When you’re not “obviously trans” on TDOV.

On this day every year, every LGBT blog and site tries to get us to celebrate Transgender Day of Visibility. Some try to shorten it to “Trans Day of Visibility” to try to be inclusive of non-binary identities. Others try to say it represents those who are “visible” for those who can’t be.

How can one person being out, help out people who are in the closet, people who can’t transition? Does increased visibility mean it will help progress society into tolerating transgender existence? When I was first came out to myself, others’ visibility didn’t help me; it worsened my dysphoria. I didn’t think I had the finances or resources to transition (I did, many weeks later). Seeing everyone living in kitsch liberal bubbles worsened my depression, because I live in an area where being gay or trans leads to social isolation. And saying it gives the freshly awakened “hope”, because “things will get better”, doesn’t address the here, the now, the present.

People are not often not “out” or “visible” not because they want to be, but they remain “in the closet” because they have to be. Countries that may jail us at the best, kill us at the worst. Children and teenagers who have parents whose religious objections may mean getting kicked out and become homeless if they admit it. Workers who could lose their jobs and residences in areas that don’t possess anti-discimination laws. Being denied essential services in low-income areas by private- or church-funded groups because their religion preaches against us.

And, well…the conversation is about those in the closet. What about the trans person living in stealth? What is stealth, exactly, and how does it differ from being in the closet?

The closet refers to trans people who just found out they have gender dysphoria or gender incongruence, but haven’t admitted to others. They still resume lives as a member of their natal gender assignment. Stealth, meanwhile, refers to people who completed their transition, live as members of their gender identity, and don’t disclose it to those around them; in the old days, and to the extreme today, it even means leaving your hometown area and relocating to a new place where nobody knew you before transitioning. In the past, this was recommended as part of the WPATH-SOC. Stealth is usually taken by those who wish to only be seen as men or women, or because being out may be dangerous.

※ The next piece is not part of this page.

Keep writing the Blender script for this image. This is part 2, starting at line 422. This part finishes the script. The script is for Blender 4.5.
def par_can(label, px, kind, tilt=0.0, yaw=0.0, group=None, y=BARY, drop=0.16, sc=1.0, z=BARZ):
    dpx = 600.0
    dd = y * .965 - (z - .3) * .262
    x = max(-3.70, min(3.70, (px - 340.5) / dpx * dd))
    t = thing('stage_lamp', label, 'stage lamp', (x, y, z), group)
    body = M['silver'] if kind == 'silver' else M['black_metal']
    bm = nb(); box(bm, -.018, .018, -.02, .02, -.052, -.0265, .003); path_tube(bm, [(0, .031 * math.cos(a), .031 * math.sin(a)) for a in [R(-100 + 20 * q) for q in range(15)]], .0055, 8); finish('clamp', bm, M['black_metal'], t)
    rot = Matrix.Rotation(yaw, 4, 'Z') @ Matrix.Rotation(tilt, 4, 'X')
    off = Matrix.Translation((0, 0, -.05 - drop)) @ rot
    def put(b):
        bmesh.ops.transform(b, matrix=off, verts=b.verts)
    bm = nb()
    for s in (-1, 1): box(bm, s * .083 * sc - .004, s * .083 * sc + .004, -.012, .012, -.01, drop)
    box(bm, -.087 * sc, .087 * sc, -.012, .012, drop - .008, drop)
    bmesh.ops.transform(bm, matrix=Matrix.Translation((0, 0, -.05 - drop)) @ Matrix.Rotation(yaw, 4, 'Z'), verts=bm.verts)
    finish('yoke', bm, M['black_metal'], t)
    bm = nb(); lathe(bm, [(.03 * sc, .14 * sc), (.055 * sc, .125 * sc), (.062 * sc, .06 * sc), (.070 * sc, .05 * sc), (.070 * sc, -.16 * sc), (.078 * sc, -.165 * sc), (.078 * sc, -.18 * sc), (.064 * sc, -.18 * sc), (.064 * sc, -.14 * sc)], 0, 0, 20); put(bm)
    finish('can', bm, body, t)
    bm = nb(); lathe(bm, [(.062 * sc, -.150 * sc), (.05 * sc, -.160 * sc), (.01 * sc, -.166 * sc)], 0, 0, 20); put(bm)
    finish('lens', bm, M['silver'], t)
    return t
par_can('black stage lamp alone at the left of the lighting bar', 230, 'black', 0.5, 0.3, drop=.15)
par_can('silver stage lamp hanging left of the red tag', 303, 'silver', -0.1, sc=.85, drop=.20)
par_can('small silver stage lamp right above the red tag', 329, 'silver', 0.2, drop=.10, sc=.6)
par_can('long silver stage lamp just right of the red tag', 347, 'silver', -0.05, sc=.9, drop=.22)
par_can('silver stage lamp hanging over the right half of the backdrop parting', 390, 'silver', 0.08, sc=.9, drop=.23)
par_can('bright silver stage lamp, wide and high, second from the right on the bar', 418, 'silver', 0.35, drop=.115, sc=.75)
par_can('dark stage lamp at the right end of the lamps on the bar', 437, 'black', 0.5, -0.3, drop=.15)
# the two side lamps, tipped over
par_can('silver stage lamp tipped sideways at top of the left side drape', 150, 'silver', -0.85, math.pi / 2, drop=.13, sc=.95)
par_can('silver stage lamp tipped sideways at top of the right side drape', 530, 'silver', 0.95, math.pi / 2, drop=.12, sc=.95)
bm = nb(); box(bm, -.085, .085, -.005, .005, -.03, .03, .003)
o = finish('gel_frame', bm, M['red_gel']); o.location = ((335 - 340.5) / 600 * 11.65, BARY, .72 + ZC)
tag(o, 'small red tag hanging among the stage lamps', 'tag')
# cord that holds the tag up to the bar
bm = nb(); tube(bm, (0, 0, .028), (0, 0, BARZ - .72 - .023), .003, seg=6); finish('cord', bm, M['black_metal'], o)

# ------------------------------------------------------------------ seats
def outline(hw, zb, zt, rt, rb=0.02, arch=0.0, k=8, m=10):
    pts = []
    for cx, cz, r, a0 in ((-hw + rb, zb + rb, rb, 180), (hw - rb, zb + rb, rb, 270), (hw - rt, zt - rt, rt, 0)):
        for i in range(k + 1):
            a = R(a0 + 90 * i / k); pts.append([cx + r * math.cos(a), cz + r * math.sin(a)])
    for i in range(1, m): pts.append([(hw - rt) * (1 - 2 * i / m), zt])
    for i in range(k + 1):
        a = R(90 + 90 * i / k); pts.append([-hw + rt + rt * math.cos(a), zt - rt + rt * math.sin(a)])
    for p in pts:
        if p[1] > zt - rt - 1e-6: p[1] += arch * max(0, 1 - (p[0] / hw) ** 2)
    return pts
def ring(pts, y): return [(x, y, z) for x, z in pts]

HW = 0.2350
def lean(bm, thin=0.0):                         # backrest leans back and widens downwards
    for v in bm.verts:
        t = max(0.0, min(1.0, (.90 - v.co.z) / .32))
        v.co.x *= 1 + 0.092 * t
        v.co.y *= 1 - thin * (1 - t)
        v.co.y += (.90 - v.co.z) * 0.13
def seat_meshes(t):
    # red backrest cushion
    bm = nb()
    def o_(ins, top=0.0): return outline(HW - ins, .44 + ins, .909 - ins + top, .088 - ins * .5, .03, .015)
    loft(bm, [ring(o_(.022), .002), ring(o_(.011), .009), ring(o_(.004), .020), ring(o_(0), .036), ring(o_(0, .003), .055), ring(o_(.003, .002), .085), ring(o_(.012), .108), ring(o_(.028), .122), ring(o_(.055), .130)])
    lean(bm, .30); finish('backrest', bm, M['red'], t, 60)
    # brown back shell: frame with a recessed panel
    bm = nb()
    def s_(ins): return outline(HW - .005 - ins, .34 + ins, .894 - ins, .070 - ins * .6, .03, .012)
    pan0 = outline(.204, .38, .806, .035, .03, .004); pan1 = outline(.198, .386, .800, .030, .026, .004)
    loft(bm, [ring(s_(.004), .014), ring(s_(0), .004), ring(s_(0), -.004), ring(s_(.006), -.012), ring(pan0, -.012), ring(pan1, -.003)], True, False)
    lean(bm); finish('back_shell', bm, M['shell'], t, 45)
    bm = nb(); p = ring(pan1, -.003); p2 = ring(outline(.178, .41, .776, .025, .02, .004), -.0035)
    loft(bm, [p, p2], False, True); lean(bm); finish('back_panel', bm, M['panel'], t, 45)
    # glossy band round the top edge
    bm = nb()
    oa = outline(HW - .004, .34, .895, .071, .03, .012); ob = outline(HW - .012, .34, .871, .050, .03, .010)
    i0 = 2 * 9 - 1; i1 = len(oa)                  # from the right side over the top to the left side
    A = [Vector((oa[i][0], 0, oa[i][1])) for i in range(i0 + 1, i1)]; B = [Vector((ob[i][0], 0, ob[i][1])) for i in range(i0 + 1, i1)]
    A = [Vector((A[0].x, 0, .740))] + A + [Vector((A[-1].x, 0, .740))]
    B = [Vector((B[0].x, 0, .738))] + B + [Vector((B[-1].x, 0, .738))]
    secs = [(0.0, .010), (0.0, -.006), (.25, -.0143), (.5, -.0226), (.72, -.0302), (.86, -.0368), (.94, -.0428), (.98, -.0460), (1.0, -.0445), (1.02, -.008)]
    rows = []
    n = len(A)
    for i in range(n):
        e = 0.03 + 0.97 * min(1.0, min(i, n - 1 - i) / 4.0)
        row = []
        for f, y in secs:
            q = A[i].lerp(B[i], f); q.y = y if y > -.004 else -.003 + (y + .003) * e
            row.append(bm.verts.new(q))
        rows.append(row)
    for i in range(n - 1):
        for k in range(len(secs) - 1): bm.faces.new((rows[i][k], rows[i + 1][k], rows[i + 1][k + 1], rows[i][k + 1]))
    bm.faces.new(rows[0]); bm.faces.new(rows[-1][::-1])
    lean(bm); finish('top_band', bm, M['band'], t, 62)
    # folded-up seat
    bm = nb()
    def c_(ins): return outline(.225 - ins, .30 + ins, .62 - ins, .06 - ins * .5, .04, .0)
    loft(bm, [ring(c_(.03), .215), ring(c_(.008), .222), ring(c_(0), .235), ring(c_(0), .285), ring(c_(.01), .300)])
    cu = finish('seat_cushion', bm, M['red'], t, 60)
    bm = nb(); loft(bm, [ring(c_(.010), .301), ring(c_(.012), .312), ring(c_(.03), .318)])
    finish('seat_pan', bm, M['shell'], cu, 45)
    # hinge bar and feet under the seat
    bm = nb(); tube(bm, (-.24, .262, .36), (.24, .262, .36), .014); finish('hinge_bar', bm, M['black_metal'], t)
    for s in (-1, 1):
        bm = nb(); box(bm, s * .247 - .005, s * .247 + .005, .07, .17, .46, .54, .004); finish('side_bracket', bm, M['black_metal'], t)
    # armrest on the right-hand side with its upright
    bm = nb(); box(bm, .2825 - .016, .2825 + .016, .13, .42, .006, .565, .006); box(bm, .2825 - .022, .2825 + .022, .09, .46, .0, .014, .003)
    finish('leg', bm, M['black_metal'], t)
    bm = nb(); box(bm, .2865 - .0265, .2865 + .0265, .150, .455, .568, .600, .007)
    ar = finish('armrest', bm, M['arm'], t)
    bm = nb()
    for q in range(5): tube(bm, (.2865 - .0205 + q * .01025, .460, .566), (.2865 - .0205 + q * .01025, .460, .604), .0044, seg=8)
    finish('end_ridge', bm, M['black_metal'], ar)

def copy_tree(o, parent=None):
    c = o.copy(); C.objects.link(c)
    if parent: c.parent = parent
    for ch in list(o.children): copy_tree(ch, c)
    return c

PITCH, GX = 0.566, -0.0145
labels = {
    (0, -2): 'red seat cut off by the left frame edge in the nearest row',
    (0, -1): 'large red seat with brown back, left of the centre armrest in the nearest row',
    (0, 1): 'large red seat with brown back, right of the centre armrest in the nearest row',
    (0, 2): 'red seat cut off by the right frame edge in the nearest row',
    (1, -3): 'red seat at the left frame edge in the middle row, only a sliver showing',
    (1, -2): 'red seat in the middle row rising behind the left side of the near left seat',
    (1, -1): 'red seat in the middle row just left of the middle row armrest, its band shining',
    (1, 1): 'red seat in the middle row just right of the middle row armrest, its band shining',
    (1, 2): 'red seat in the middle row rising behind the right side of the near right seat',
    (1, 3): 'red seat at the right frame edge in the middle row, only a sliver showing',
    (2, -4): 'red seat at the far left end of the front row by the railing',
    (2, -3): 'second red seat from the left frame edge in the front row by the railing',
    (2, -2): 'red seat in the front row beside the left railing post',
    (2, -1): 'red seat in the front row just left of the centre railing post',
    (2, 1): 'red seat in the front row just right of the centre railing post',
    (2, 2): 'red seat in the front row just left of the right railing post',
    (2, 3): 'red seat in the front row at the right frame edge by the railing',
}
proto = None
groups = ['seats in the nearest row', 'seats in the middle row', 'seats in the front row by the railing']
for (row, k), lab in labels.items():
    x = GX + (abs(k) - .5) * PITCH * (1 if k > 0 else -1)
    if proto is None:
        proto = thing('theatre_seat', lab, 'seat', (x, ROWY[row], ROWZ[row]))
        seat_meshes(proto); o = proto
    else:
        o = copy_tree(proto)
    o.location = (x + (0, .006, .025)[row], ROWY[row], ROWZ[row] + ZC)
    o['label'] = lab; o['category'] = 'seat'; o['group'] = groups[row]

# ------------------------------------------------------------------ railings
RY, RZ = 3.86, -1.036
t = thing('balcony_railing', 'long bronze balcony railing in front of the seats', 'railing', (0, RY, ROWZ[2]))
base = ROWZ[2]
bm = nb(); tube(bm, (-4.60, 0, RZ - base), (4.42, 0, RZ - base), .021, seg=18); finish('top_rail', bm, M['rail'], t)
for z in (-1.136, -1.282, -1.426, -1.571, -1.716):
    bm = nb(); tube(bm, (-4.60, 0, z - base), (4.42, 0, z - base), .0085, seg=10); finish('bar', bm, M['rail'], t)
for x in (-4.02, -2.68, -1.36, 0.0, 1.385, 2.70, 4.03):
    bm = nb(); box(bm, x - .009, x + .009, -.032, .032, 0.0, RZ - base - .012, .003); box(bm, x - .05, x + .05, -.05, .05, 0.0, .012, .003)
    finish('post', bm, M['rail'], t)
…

In between the extremes is a lesser-known concept called “disclosure”, which is where you disclose your trans status selectively. I reveal myself to people not at first but after I know them. Living in a rural, conservative area, my family, neighbors, and the local coffeehouse know I am trans, but almost everyone else, from the clerk at my local convenience store to my coworkers, just see a guy. Why? Again—I live in a small town, in an area conservative in nature.

So, if I’m not obviously celebrating this holiday, it’s because while I am trans, I can’t always be out and obvious. Those in stealth, or who don’t disclose, have as much as risk as those who have to remain in the closet. And while your visibility may help others, it may also harm as well. Visibility is a double-edged sword, effective but can equally be destructive.

One comment

  1. Hi. Thanks for reading my blog. Stealth/disclosure. For a lot of us 10-15-20-50 years post-op (especially MtoF, being trans becomes ancient history. I have friends I am out to (mostly other transfolks), I disclose to some people in hopes of helping them.

    But I also sort of think the people who should handle the activism are those most affected by the present day issues.

    For someone like me the over 50 years since transition means I am of a different language and different culture. Now days I’m an old hippie dyke and transition for me means being in the process of converting to Reform Judaism.